Written instruction >> Copy out the listing that follows exactly, dropping every picture.

Entries with scene source code:
++++++++++++++++++++

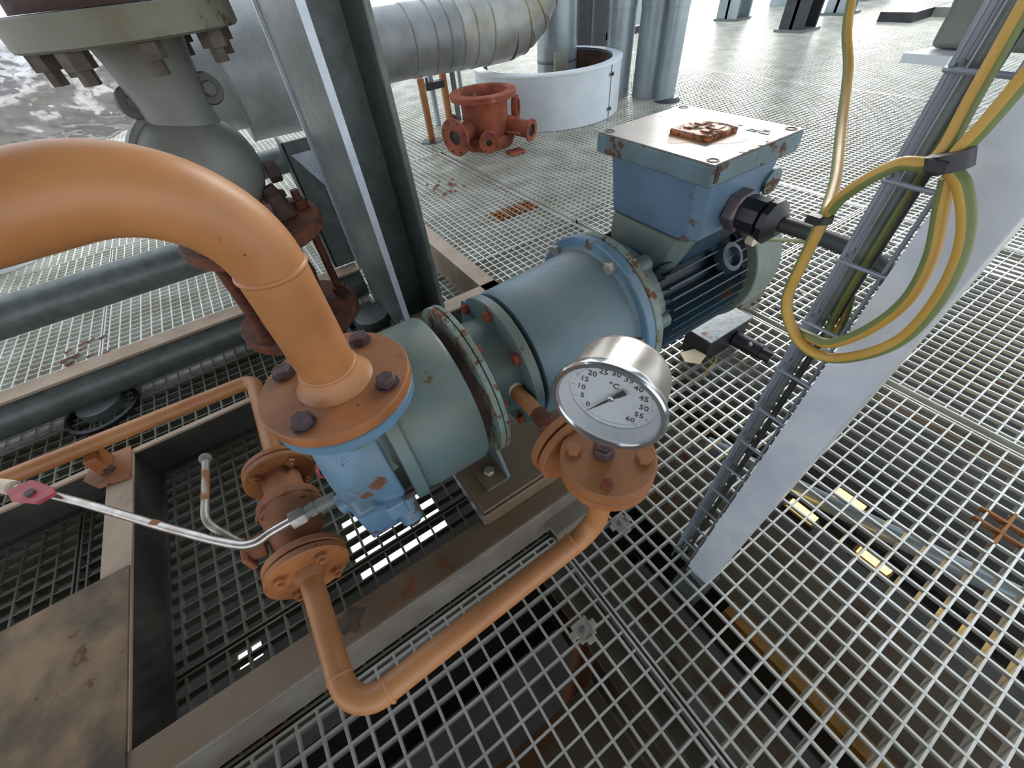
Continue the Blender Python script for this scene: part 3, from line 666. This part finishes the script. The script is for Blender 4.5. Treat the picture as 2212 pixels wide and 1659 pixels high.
obj('top_flange', MB().lathe((GX,GY,.945),(0,0,1),[(0,.195),(.004,.201),(.047,.201),(.050,.195)],72), VALVEGR, gv)
obj('cover', MB().lathe((GX-.02,GY,.996),(0,0,1),[(0,.150),(.04,.145),(.06,.08)],48), RUSTD, gv)
for a in (15, 60, 105, 150, 195, 232, 275, 322):
    r_ = math.radians(a); x = GX+.165*math.cos(r_); y = GY+.165*math.sin(r_)
    obj('bolt', MB().lathe((x,y,.944),(0,0,-1),[(0,.026),(.026,.026),(.026,.015),(.05,.015)],6,ph=a), mat('bolt_stained',(88,80,66),(70,58,48),rough=.6,scale=30,bump=.3), gv)
for (x, z) in ((GX-.068,.845),(GX+.080,.845)):
    lg = obj('lug', MB().lathe((x,GY-.01,z),(.25,-1,.1),[(-.03,.030),(-.002,.032),(.004,.029)],28), mat('lug_dark',(92,94,86),(74,76,70),rough=.55), gv)
    obj('lug_bolt', MB().hexb((x+.001,GY-.013,z),(.25,-1,.1),.016,.012), mat('lug_dark',(92,94,86),(74,76,70),rough=.55), lg)
obj('side_nut', MB().hexb((GX+.115,GY-.02,.655),(1,0,0),.026,.03), RUSTD, gv)
vs_ = thing('valve_spindle', (.075,1.28,.555), 'dark rusty spindle stub between the orange pipe and the column', 'spindle')
obj('stub', MB().tube([(.065,1.28,.555),(.060,1.285,.60),(.050,1.29,.635)], .022, 14, rads=[.03,.022,.018]), RUSTD, vs_)
obj('nut', MB().hexb((.058,1.287,.60),(-.1,.1,1),.03,.018), RUSTD, vs_)

# ------------------------------------------------------------------ foil pipe and insulated duct
fp = MB(); n = 130; m_ = 260; rnd = random.Random(3)
cx = -4.0; vs = []; fs = []
for i in range(m_):
    x = cx + 3.97*i/(m_-1)
    for k in range(n):
        a = 2*PI*k/n
        r = .215 + rnd.uniform(-.0035,.0035) + .008*abs(math.sin(4*a+x*9+math.sin(x*7)*2))+.005*math.sin(11*a-x*31+2*math.sin(5*a)) + .006*math.sin(7*a+x*9) + .006*math.sin(x*23+3*a)
        vs.append((x + rnd.uniform(-.008,.008), 3.5+r*math.cos(a), .70+r*math.sin(a)))
for i in range(m_-1):
    for k in range(n): j = (k+1) % n; fs.append((i*n+k, i*n+j, (i+1)*n+j, (i+1)*n+k))
fp.add(vs, fs)
top('foil_pipe', fp, FOIL, 'pipe wrapped in crinkled silver foil at upper left', 'pipe')
DY, DZ = 3.50, .635
du = thing('insulated_duct', (.8,DY,.3), 'wide insulated duct clad in sheet metal behind the column', 'duct')
def dl(prof, mt, name, n=64): return obj(name, MB().lathe((0,DY,DZ),(1,0,0),prof,n), mt, du)
dl([(.195,.27),(.20,.345),(.74,.350),(.75,.34)], CLAD, 'large_section')
dl([(-.02,.262),(.195,.27)], CLAD, 'end_section')
dl([(.197,.3455),(.205,.350),(.213,.3455)], GALV, 'end_band')
dl([(.75,.21),(1.15,.196),(1.152,.196)], CLAD, 'reducer')
xr = [1.15,1.40,1.56,1.67,1.77,1.88,2.02,2.22]
for i in range(len(xr)-1): dl([(xr[i],.196+.004*i),(xr[i]+.008,.203+.004*i),(xr[i+1]-.004,.201+.004*i),(xr[i+1],.198+.004*i)], CLAD if i < 4 else CLADE, 'sleeve')
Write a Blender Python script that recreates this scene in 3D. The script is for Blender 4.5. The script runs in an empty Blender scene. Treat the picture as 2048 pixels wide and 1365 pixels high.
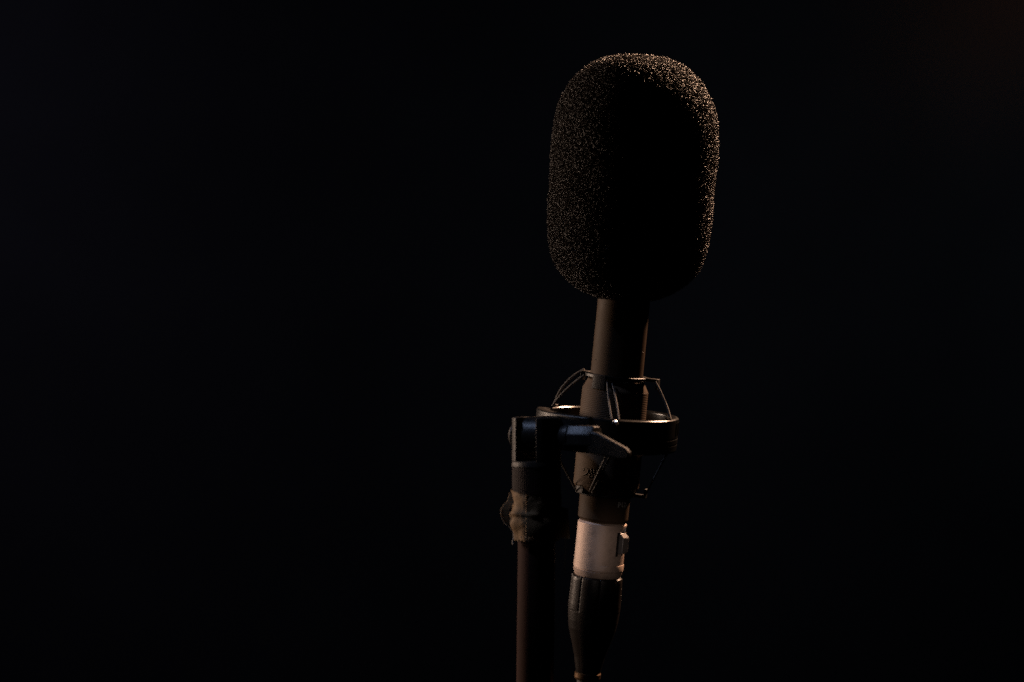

++++++++++++++++++++

Exercise solution >>
Continue the Blender Python script for this scene: part 3, from line 666. This part finishes the script. The script is for Blender 4.5. Treat the picture as 2212 pixels wide and 1659 pixels high.
obj('top_flange', MB().lathe((GX,GY,.945),(0,0,1),[(0,.195),(.004,.201),(.047,.201),(.050,.195)],72), VALVEGR, gv)
obj('cover', MB().lathe((GX-.02,GY,.996),(0,0,1),[(0,.150),(.04,.145),(.06,.08)],48), RUSTD, gv)
for a in (15, 60, 105, 150, 195, 232, 275, 322):
    r_ = math.radians(a); x = GX+.165*math.cos(r_); y = GY+.165*math.sin(r_)
    obj('bolt', MB().lathe((x,y,.944),(0,0,-1),[(0,.026),(.026,.026),(.026,.015),(.05,.015)],6,ph=a), mat('bolt_stained',(88,80,66),(70,58,48),rough=.6,scale=30,bump=.3), gv)
for (x, z) in ((GX-.068,.845),(GX+.080,.845)):
    lg = obj('lug', MB().lathe((x,GY-.01,z),(.25,-1,.1),[(-.03,.030),(-.002,.032),(.004,.029)],28), mat('lug_dark',(92,94,86),(74,76,70),rough=.55), gv)
    obj('lug_bolt', MB().hexb((x+.001,GY-.013,z),(.25,-1,.1),.016,.012), mat('lug_dark',(92,94,86),(74,76,70),rough=.55), lg)
obj('side_nut', MB().hexb((GX+.115,GY-.02,.655),(1,0,0),.026,.03), RUSTD, gv)
vs_ = thing('valve_spindle', (.075,1.28,.555), 'dark rusty spindle stub between the orange pipe and the column', 'spindle')
obj('stub', MB().tube([(.065,1.28,.555),(.060,1.285,.60),(.050,1.29,.635)], .022, 14, rads=[.03,.022,.018]), RUSTD, vs_)
obj('nut', MB().hexb((.058,1.287,.60),(-.1,.1,1),.03,.018), RUSTD, vs_)

# ------------------------------------------------------------------ foil pipe and insulated duct
fp = MB(); n = 130; m_ = 260; rnd = random.Random(3)
cx = -4.0; vs = []; fs = []
for i in range(m_):
    x = cx + 3.97*i/(m_-1)
    for k in range(n):
        a = 2*PI*k/n
        r = .215 + rnd.uniform(-.0035,.0035) + .008*abs(math.sin(4*a+x*9+math.sin(x*7)*2))+.005*math.sin(11*a-x*31+2*math.sin(5*a)) + .006*math.sin(7*a+x*9) + .006*math.sin(x*23+3*a)
        vs.append((x + rnd.uniform(-.008,.008), 3.5+r*math.cos(a), .70+r*math.sin(a)))
for i in range(m_-1):
    for k in range(n): j = (k+1) % n; fs.append((i*n+k, i*n+j, (i+1)*n+j, (i+1)*n+k))
fp.add(vs, fs)
top('foil_pipe', fp, FOIL, 'pipe wrapped in crinkled silver foil at upper left', 'pipe')
DY, DZ = 3.50, .635
du = thing('insulated_duct', (.8,DY,.3), 'wide insulated duct clad in sheet metal behind the column', 'duct')
def dl(prof, mt, name, n=64): return obj(name, MB().lathe((0,DY,DZ),(1,0,0),prof,n), mt, du)
dl([(.195,.27),(.20,.345),(.74,.350),(.75,.34)], CLAD, 'large_section')
dl([(-.02,.262),(.195,.27)], CLAD, 'end_section')
dl([(.197,.3455),(.205,.350),(.213,.3455)], GALV, 'end_band')
dl([(.75,.21),(1.15,.196),(1.152,.196)], CLAD, 'reducer')
xr = [1.15,1.40,1.56,1.67,1.77,1.88,2.02,2.22]
for i in range(len(xr)-1): dl([(xr[i],.196+.004*i),(xr[i]+.008,.203+.004*i),(xr[i+1]-.004,.201+.004*i),(xr[i+1],.198+.004*i)], CLAD if i < 4 else CLADE, 'sleeve')
Write a Blender Python script that recreates this scene in 3D. The script is for Blender 4.5. The script runs in an empty Blender scene. Treat the picture as 2048 pixels wide and 1365 pixels high.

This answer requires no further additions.